• Excerpts from an interview with Roger Nygard

    by  • March 9, 2009 • Cinequest 19, Interview

    The director of “The Nature of Existence” gave us a few minutes before the closing night screening of his film, which traces his own journey to find the answers to the big questions: why do we exist? Does God exist? What is sin? How can we find happiness? For more on the film, including footage that was cut from the final edit, see www.thenatureofexistence.com.
    Did you find anyone not willing to talk to you?
    Yes. It’s rare, but celebrities, as you could imagine, are hard to pin down because they’ve got a lot of people who want their time. The true believers and the scientists are easy. Anyone who had doubts about what they believe in, they were the ones who were reluctant, because they’re having a hard enough time erecting this believe system. I think that requires so much energy that it’s very difficult for them to debate or get into it without self-questioning, whereas someone who’s a true believer? No problem. They’re exhilarated.
    Did you find your own thoughts changing?
    Every interview I did changed my thoughts because I learned from everone I met. A lot of my suspicions were confirmed, and a lot of thing I had no concept of changed my beliefs. Like, Jainists are the oldest living religion on the planet. They’ve been continuously practicing their belief system for somewhere over 3000 years. They came from the same source as Hinduism, Buddhism, Sikhism. If your criteria for who’s right is longevity, you gotta give it to the Jains.
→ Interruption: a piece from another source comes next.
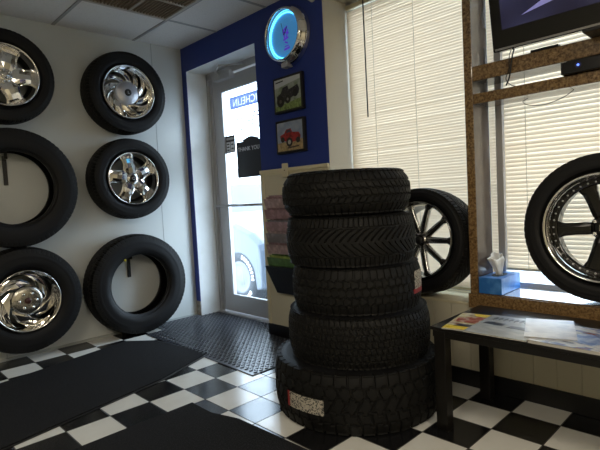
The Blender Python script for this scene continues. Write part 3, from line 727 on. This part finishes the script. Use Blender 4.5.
# ------------------------------------------------------------------ table with magazines
TZ = .440; TX0, TX1, TY0, TY1 = 2.664, 3.78, -.517, -.062
t = empty('coffee_table', ((TX0+TX1)/2, (TY0+TY1)/2, 0), label='long black table with square legs in front of the right window', cat='table')
cx, cy = (TX0+TX1)/2, (TY0+TY1)/2; hx, hy = (TX1-TX0)/2, (TY1-TY0)/2
MB().box((-hx, -hy, TZ-.014), (hx, hy, TZ)).build('tabletop', M['table'], t, .002)
MB().box((-hx+.010, -hy+.004, TZ-.042), (hx-.006, hy-.004, TZ-.014)).build('apron', M['table'], t, .002)
for sx in (-1, 1):
    for sy in (-1, 1):
        x1, y1 = sx*(hx-.016), sy*(hy-.002); MB().box((x1, y1, 0), (x1-sx*.05, y1-sy*.05, TZ-.016)).build('leg', M['table'], t, .002)
def magmat(name, cols, sc, seed):
    m = bpy.data.materials.new(name); m.use_nodes = True; nt = m.node_tree; b = nt.nodes['Principled BSDF']
    tc = nt.nodes.new('ShaderNodeTexCoord'); mp = nt.nodes.new('ShaderNodeMapping'); mp.inputs['Location'].default_value = (seed, seed*.7, 0); mp.inputs['Scale'].default_value = (sc, sc*1.6, 1)
    n = nt.nodes.new('ShaderNodeTexNoise'); n.inputs['Scale'].default_value = 1; n.inputs['Detail'].default_value = 4
    nt.links.new(tc.outputs['Object'], mp.inputs[0]); nt.links.new(mp.outputs[0], n.inputs['Vector'])
    r = nt.nodes.new('ShaderNodeValToRGB'); r.color_ramp.interpolation = 'LINEAR'
    e = r.color_ramp.elements; e[0].position = .32; e[0].color = (*cols[0], 1); e[1].position = .68; e[1].color = (*cols[-1], 1)
    for i, c in enumerate(cols[1:-1]): k = e.new(.32+.36*(i+1)/(len(cols)-1)); k.color = (*c, 1)
    nt.links.new(n.outputs['Fac'], r.inputs['Fac']); nt.links.new(r.outputs[0], b.inputs['Base Color']); b.inputs['Roughness'].default_value = .25
    return m
def magazine(label, cx_, cy_, z, w_, h_, ang, th, cover, extras=(), sheet=.0):
    o = empty('magazine', (cx_, cy_, z), label=label, cat='magazine', group='magazines on the black table'); o.rotation_euler[2] = ang
    MB().box((-w_/2, -h_/2, .0005), (w_/2, h_/2, th-.001)).build('pages', M['page'], o)
    MB().box((-w_/2-.001, -h_/2-.001, th-.001), (w_/2+.001, h_/2+.001, th)).build('cover', cover, o)
    for nm, poly, m_ in extras:
        MB().prism(poly, th+.0001, th+.0006).build(nm, m_, o)
M['page'] = mat('magazine_pages', (.55, .53, .48), .7)
cyel = mat('yellow_print', (.75, .55, .05), .3); cred = mat('red_car_print', (.28, .05, .03), .3, noise=(40, (.6, .5, .4), .5, .7)); cdark = mat('dark_print', (.02, .025, .04), .3)
covA = magmat('yellow_magazine_cover', [(.55, .42, .06), (.60, .55, .40), (.25, .08, .05)], 14, 1)
covB = magmat('grey_magazine_cover', [(.42, .44, .44), (.36, .38, .38), (.46, .47, .46)], 9, 5)
covC = magmat('colourful_magazine_cover', [(.04, .04, .06), (.45, .47, .50), (.60, .58, .55), (.18, .24, .40), (.30, .12, .08)], 12, 9)
covD = magmat('white_magazine_cover', [(.60, .58, .60), (.75, .73, .72), (.40, .42, .50)], 7, 3)
yb_ = TY0+.005
magazine('yellow-edged magazine with a red car at the left end of the black table', 2.800, -.372, TZ, .20, .275, .16, .005, covA,
    [('cover_picture', [(-.09, -.02), (.08, -.03), (.09, .05), (-.02, .09), (-.09, .04)], cred), ('cover_band', [(-.1, -.13), (.10, -.13), (.10, -.09), (-.1, -.085)], cyel), ('cover_band', [(-.03, .095), (.10, .07), (.10, .13), (-.05, .13)], cyel), ('cover_picture', [(-.07, -.085), (.06, -.09), (.07, -.055), (-.05, -.05)], cdark)])
lt = []
for i in range(9):
    x = -.09+i*.021; lt.append(('cover_lettering', [(x, .075+.006*(i % 2)), (x+.007, .065), (x+.011, .115), (x+.003, .118)], cdark)); lt.append(('cover_lettering', [(x+.006, .088), (x+.015, .090), (x+.015, .098), (x+.006, .096)], cdark))
magazine('pale grey magazine with dark title lettering overlapping the yellow-edged one', 2.935, -.385, TZ+.006, .235, .29, .03, .006, covB,
    lt+[('cover_picture', [(-.10, .00), (-.02, -.01), (-.02, .03), (-.09, .035)], cdark), ('cover_picture', [(.0, -.02), (.10, -.025), (.09, .01), (.01, .012)], cdark)])
magazine('white glossy magazine lying on the grey one in the middle of the black table', 3.075, -.335, TZ+.0128, .17, .265, .33, .003, covD)
magazine('busy multicoloured magazine on the black table right of the white one', 3.185, -.375, TZ, .25, .275, -.01, .0125, covC,
    [('cover_picture', [(-.02, -.06), (.07, -.09), (.10, -.02), (.03, .05), (-.01, .03)], mat('blue_print', (.12, .20, .42), .3, noise=(30, (.45, .5, .6), .5, .7)))])
magazine('dark colourful magazine on the black table, furthest right in view', 3.42, -.36, TZ, .21, .275, .04, .008, magmat('dark_magazine_cover', [(.03, .03, .04), (.25, .10, .08), (.5, .45, .4), (.06, .10, .2)], 16, 4))

# ------------------------------------------------------------------ clock
CLX, CLZ = 1.382, 2.074; CR_ = .196
ck = empty('neon_clock', (CLX, -.003, CLZ-.196), label='round chrome clock with a glowing blue neon ring on the blue wall', cat='clock')
CM = Matrix.Translation((0, 0, .196)) @ Matrix.Rotation(PI/2, 4, 'X')     # local +z -> -y
MB().lathe([(CR_-.005, 0), (CR_, .006), (CR_+.002, .014), (CR_-.006, .022), (CR_-.004, .030), (CR_-.012, .040), (CR_-.014, .050), (CR_-.020, .056), (CR_-.022, .072), (CR_-.030, .084), (CR_-.036, .087), (CR_-.040, .082), (CR_-.044, .036)], 80).xf(CM).build('chrome_housing', M['chrome'], ck)
facem = mat('blue_lit_clock_face', (.10, .30, .50), .4, emis=((.06, .28, .60), .30))
MB().lathe([(0, .038), (CR_-.044, .038)], 80).xf(CM).build('clock_face', facem, ck)
nr = CR_-.052
nm_ = mat('neon_blue_tube', (.3, .8, 1), .3, emis=((.10, .60, 1.0), 2.6))
MB().lathe([(nr+.0040*math.cos(a), .045+.0040*math.sin(a)) for a in np.linspace(0, 2*PI, 10, endpoint=False)], 96, closed=True).xf(CM).build('neon_tube', nm_, ck)
MB().lathe([(0, .0785), (CR_-.041, .0785)], 80).xf(CM).build('clock_glass', M['glass'], ck)
pm = mat('purple_print', (.12, .03, .40), .4, emis=((.10, .03, .45), .5))
hd = MB(); r3 = random.Random(5)
for (x, y, ww, hh_, aa) in [(-.005, .045, .050, .012, .5), (.0, .020, .060, .012, -.3), (-.015, .0, .012, .05, .3), (.012, .01, .012, .06, -.25), (0, -.02, .05, .012, .2), (.002, -.045, .03, .01, -.4), (.005, -.085, .055, .014, .1), (.005, -.068, .040, .007, 0)]:
    c_, s_ = math.cos(aa), math.sin(aa)
    hd.prism([(x+c_*a-s_*b__, y+s_*a+c_*b__) for a, b__ in ((-ww/2, -hh_/2), (ww/2, -hh_/2), (ww/2, hh_/2), (-ww/2, hh_/2))], .0385, .0395)
hd.xf(CM).build('face_print', pm, ck)
MB().tube([(0, 0, .056), (.03, .045, .056)], .003, 6).tube([(0, 0, .058), (-.02, .08, .058)], .002, 6).xf(CM).build('hands', M['cap_black'], ck)
MB().box((-.050, -.050, -.006), (.015, 0, .026)).build('power_box', M['alu'], ck, .004)

# ------------------------------------------------------------------ pictures
def picture(label, x0, x1, z0, z1, kind):
    cx_, cz_ = (x0+x1)/2, (z0+z1)/2; w2, h2 = (x1-x0)/2, (z1-z0)/2
    p = empty('framed_picture', (cx_, -.003, z0), label=label, cat='picture')
    MB().box((-w2, -.026, 0), (w2, 0, 2*h2)).build('frame', M['frame_black'], p, .003)
    PM = Matrix.Translation((0, -.0262, h2)) @ RX90
    a, b_ = w2-.016, h2-.016
    def lay(nm, poly, col, z, rough=.35, noise=None): return MB().prism(poly, z, z+.0006).xf(PM).build(nm, mat(nm, col, rough, noise=noise), p)
    if kind == 'jeep':
        lay('print', [(-a, -b_), (a, -b_), (a, b_), (-a, b_)], (.34, .38, .35), 0, noise=(25, (.18, .24, .15), .4, .65))
        lay('print_sky', [(-a, b_*.45), (a, b_*.75), (a, b_), (-a, b_)], (.52, .56, .58), .0008)
        lay('print_grass', [(-a, -b_), (a, -b_), (a, -b_*.45), (-a, -b_*.72)], (.26, .36, .12), .0008, noise=(60, (.08, .12, .03), .4, .7))
        lay('print_vehicle', [(-a*.80, -b_*.50), (-a*.85, -b_*.05), (-a*.5, b_*.10), (-a*.35, b_*.42), (a*.05, b_*.50), (a*.10, b_*.22), (a*.80, b_*.42), (a*.92, b_*.10), (a*.85, -b_*.15), (a*.3, -b_*.30), (0, -b_*.45)], (.022, .022, .028), .0016, noise=(70, (.16, .15, .15), .55, .75))
        for x, y, r_ in ((-.55, -.42, .30), (.02, -.36, .22), (.62, -.08, .2)): lay('print_wheel', curved_poly((x*a, y*b_), r_*a, 20), (.012, .012, .012), .0024)
        lay('print_wheel_hub', curved_poly((.02*a, -.36*b_), .08*a, 14), (.25, .25, .25), .0032); lay('print_wheel_hub', curved_poly((-.55*a, -.42*b_), .10*a, 14), (.12, .10, .09), .0032)
        lay('print_title', [(-a*.9, b_*.78), (-a*.3, b_*.82), (-a*.3, b_*.90), (-a*.9, b_*.86)], (.03, .03, .03), .0016)
    else:
        lay('print', [(-a, -b_), (a, -b_), (a, b_), (-a, b_)], (.22, .28, .42), 0, noise=(14, (.36, .42, .52), .4, .65))
        lay('print_ground', [(-a, -b_), (a, -b_), (a, -b_*.28), (-a, -b_*.42)], (.50, .38, .20), .0008, noise=(50, (.22, .15, .07), .4, .7))
        lay('print_vehicle', [(-a*.72, -b_*.18), (-a*.76, b_*.10), (-a*.42, b_*.22), (-a*.26, b_*.48), (a*.10, b_*.52), (a*.22, b_*.26), (a*.72, b_*.18), (a*.86, -b_*.06), (a*.80, -b_*.36), (a*.2, -b_*.44), (-a*.1, -b_*.42)], (.36, .03, .03), .0016, noise=(60, (.10, .01, .01), .45, .7))
        lay('print_window', [(-a*.26, b_*.24), (-a*.18, b_*.42), (a*.06, b_*.45), (a*.12, b_*.26)], (.05, .05, .08), .0024)
        for x, y, r_ in ((-.02, -.42, .25), (.66, -.34, .16), (-.55, -.20, .15)): lay('print_wheel', curved_poly((x*a, y*b_), r_*a, 20), (.02, .02, .02), .0024)
        lay('print_wheel_hub', curved_poly((-.02*a, -.42*b_), .12*a, 14), (.45, .45, .42), .0032)
        lay('print_title', [(-a*.2, -b_*.86), (a*.7, -b_*.80), (a*.7, -b_*.70), (-a*.2, -b_*.76)], (.06, .04, .03), .0016)
picture('framed photo of a dark off-road vehicle on grass, upper of two on the blue wall', 1.214, 1.497, 1.583, 1.824, 'jeep')
picture('framed photo of a red pickup truck, lower of two on the blue wall', 1.216, 1.495, 1.308, 1.533, 'truck')
o = MB().lathe([(0, .035), (.018, .034), (.030, .022), (.034, 0)], 24).xf(Matrix.Translation((1.605, -.003, 2.262)) @ Matrix.Rotation(PI/2, 4, 'X')).build('wall_sensor', M['reveal']); tag(o, 'small white round sensor high on the blue wall right of the clock', 'sensor')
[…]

If your criteria is something else, then you could discount that. but anyway that was interesting to me, I had no idea they even existed until I started investigating.
    Will this film be a stepping stone to another project?
    I have lots of ideas. I considered: what would be an even more difficult, incomprehensible topic than the nature of existence? Maybe the nature of marriage, the concept of marriage. I’d love to get into that and the minutia. Why do we get married? How does it work? Why doesn’t it work? Should divorce be outlawed? Should we even be using the word “marriage?” Arranged marriages, gay marriage. It’s a substantive topic. All I know is: if it fascinates me, it’ll keep me interested enough to finish editing.
    Do you have a process you go through when you put together your films?
    It’s a journey. For me, I write questions down. My documentaries are not like your typical documentary. I think they’re seriously flawed in the typical sense of a documentary. Usually a documentary is about one person or a small group of people. It’s a story with a beginning, middle and an end. Maybe it ends with a trial or a verdict of some kind, did they make it on a sports team, did they win or lose. My documentaries are more issue-oriented and it’s harder to hold someone’s attention a story for ninety minutes without a story. Finding that narrative thread in an issue-oriented documentary is very challenging.